Beat discrimination - use your boyfriends' razor

If you always suspected that women were paying more for stuff than men, then it turns out you were right. Research for the Times newspaper has revealed that women are charged more money than men for products that are practically identical. Men pay almost half the price that we do on jeans, toiletries, and even stationery.

Identical razors that differed only in colour are sold at 31p each to men and 19p to women. The difference is that one is orange and one is pink. Pink - especially for girls, see? We wouldn't want to put anything to harshly-coloured next to our skin when we are alone in the bathroom.

This is 'price discrimination' - where identical or largely similar items are sold at different prices by the same provider in different markets.
Photo by Edward Conde via Flickr Creative Commons


Price discrimination for children

The most sinister of these findings was the gender price difference for children's toys. A pink girls' scooter was found to be £5 more expensive in pink than in blue.

Discriminating against children is horrible. As a parent you may choose to buy the cheaper and perfectly scootable blue scooter for your little one. But children can put their parents under immense pressure. If she wants the pink scooter her friends have got, then giving her a blue one just won't cut it.

In the past it was more expensive to have daughters than sons, because when the girls grew up you had to pack them off with a dowry to get married, while the boys could earn their keep. Now we can all pay our way, but again girls are more expensive because their stuff comes with a higher price tag. It's another step backwards in gender equality.


What can we do?

Retailers exist to make money by selling products. They want to make as much money as they can, so they calculate their prices based on:

  1. What it costs them to make the product
  2. How much the average customer is willing to pay for the product

The price generally will fall somewhere between 1 and 2, preferably as close to 2 as possible, so the retailer makes more money. So the reason that women are charged higher prices is simply that we are apparently prepared to pay more for stuff than men are.

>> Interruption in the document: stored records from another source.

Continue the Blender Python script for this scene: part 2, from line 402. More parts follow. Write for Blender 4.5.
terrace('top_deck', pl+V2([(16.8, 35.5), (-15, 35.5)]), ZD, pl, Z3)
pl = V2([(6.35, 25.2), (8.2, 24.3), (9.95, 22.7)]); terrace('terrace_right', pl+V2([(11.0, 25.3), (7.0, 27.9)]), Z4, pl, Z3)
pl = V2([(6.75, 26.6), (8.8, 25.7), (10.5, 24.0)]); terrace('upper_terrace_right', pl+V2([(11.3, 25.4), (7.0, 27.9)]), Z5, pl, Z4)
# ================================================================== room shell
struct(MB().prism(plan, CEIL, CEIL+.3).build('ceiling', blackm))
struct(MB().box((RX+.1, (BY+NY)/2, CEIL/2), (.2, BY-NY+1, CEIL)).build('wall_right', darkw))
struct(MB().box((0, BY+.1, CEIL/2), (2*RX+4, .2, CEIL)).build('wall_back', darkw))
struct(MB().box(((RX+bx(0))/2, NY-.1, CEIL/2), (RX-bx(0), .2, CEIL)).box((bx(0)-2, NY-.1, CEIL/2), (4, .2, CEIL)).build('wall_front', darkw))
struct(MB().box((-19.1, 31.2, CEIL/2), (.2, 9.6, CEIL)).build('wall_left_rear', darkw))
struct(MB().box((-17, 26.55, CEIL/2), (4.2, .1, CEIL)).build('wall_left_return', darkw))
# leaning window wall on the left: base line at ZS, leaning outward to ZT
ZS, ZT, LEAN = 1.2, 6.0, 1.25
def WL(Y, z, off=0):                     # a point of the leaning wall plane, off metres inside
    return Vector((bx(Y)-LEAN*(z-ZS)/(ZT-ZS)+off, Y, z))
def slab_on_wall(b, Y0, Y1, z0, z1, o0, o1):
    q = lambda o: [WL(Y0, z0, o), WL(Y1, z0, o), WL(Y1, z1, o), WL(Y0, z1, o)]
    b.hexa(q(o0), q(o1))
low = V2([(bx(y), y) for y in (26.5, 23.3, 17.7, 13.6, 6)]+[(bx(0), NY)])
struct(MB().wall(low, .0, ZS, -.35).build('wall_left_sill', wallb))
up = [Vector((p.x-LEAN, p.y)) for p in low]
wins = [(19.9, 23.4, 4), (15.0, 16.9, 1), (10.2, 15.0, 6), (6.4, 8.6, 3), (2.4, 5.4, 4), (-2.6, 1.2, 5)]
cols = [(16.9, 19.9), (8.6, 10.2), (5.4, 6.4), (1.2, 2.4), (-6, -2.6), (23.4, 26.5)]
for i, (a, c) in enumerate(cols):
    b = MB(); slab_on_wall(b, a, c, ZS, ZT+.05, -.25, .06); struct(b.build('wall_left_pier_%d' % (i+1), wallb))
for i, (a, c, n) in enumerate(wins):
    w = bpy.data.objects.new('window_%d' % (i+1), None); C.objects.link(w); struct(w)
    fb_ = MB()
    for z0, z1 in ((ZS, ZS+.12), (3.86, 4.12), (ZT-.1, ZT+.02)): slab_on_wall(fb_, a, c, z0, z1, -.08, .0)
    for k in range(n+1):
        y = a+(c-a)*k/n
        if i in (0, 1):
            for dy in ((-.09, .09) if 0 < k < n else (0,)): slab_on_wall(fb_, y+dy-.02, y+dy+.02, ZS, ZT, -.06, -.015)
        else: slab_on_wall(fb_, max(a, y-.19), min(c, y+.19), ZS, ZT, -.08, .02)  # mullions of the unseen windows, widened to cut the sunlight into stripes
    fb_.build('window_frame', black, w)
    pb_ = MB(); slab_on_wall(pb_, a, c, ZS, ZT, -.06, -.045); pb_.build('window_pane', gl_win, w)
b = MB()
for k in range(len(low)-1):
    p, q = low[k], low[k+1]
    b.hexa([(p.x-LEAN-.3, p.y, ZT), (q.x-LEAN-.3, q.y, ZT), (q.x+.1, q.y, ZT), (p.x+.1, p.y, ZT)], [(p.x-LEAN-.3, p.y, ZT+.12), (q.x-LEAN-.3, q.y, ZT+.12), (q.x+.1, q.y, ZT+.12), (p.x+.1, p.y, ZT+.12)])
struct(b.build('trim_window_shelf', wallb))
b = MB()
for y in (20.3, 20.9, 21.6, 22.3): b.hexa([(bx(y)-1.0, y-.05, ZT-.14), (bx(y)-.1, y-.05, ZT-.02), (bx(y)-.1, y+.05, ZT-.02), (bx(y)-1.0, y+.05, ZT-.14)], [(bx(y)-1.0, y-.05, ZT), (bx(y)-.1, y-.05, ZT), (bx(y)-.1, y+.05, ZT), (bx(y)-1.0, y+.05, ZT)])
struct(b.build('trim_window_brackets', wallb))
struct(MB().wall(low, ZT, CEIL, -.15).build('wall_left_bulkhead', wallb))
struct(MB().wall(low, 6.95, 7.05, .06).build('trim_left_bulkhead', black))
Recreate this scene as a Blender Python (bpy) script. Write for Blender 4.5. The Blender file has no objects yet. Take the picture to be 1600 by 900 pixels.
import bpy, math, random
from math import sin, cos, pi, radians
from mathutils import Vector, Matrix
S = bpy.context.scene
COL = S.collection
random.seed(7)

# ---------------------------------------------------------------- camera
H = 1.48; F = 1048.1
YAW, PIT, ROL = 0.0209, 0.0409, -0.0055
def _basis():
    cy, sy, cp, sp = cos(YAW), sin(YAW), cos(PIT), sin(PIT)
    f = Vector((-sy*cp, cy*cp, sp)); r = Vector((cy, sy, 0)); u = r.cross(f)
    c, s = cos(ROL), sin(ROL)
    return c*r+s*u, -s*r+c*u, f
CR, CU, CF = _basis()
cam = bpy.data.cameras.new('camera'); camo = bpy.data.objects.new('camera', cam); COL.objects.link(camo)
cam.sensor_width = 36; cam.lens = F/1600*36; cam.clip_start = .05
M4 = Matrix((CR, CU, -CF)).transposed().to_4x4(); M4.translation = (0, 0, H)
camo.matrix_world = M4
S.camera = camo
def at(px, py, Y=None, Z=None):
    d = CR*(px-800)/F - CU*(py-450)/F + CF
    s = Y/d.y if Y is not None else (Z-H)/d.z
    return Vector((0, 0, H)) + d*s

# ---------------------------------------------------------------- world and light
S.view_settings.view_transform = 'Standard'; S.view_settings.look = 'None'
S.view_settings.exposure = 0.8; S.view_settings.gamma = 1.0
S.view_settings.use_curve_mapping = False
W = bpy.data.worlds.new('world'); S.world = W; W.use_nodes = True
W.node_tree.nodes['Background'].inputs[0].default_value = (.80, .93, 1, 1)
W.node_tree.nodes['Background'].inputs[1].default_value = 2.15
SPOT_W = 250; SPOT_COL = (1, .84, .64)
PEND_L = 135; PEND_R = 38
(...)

Retailers are discriminating against our gender, by charging us more money for basically the same products. But what makes it worse, is that we are prepared to pay the extra. If we weren't, then no one would ever buy the pink razors. So the shops would either make them the same price as the other ones, or stop selling them altogether.

Stop discrimination one razor at a time

MPs are challenging retailers about price discrimination, and hopefully this will lead to some changes. But as female consumers, we have a responsibility too.

Stop buying the pink razors. They're exactly the same as the orange ones, but by agreeing to pay more for them you are supporting the retailers in price discrimination. STOP BUYING THE PINK RAZORS.

We can't be expected to buy men's clothes and perfumes - our bodies are different. But by borrowing your boyfriend's razor you are single handedly making a stand against price discrimination, And he'll never know.